Putin del resto oggi è tornato a spiegare l’intervento in Ucraina come una battaglia «ai nostri confini storici, per la nostra gente». Il presidente ha pronunciato queste parole per infiammare i russi accorsi allo stadio Lushniki di Mosca per un concerto patriottico per la festa dei Difensori della patria, cioè le forze armate.
Un tripudio di bandiere e canzoni contro il governo ucraino alle quali, secondo le stime ufficiali, avrebbero partecipato 200’000 persone, nonostante la temperatura intorno ai 15 gradi sotto lo zero. Un dato difficile da verificare, così come la spontaneità della partecipazione, viste le capacità organizzative delle autorità che hanno convogliato verso lo stadio a bordo di autobus molti dipendenti dello Stato.
L’incontro con Wang Yi
Prima di recarsi allo stadio, Putin ha incontrato Wang, il capo della diplomazia del Partito comunista cinese, inviato a Mosca dal presidente Xi Jinping con una proposta di mediazione sul conflitto ucraino.

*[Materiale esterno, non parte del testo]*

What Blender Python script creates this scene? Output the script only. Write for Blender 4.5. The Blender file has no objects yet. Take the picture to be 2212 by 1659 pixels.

Al presidente russo, che ha detto di attendere una visita di Xi a Mosca, Wang ha espresso «apprezzamento» per quella che ha definito la volontà della Russia di «risolvere la questione dell’Ucraina attraverso il dialogo e il negoziato», e ha assicurato che la Cina svolgerà il ruolo di mediatore da «una posizione obiettiva ed equa». Ma allo stesso tempo le parti hanno ribadito l’intenzione di sviluppare la loro cooperazione strategica con l’obiettivo di costruire «un mondo multipolare in opposizione a ogni forma di comportamento unilaterale e prepotente». Vale a dire la politica dell’Occidente.
A questo proposito Pechino è tornata a stigmatizzare le accuse che le sono state indirizzate di voler armare Mosca. «Gli Stati Uniti e altri Paesi della Nato stanno diffondendo costantemente l’idea che la Cina possa fornire armi alla Russia, uno stratagemma che è stato usato e smontato all’inizio della crisi ucraina», ha dichiarato il portavoce del ministero degli Esteri Wang Wenbin.
Le due camere del Parlamento russo hanno intanto approvato oggi a tempo di record e all’unanimità la sospensione del trattato New Start con gli Usa per la limitazione delle armi nucleari, annunciata ieri da Putin. Ma per la Russia, ha sottolineato il vice ministro degli Esteri Serghei Ryabkov, una guerra atomica rimane «inammissibile».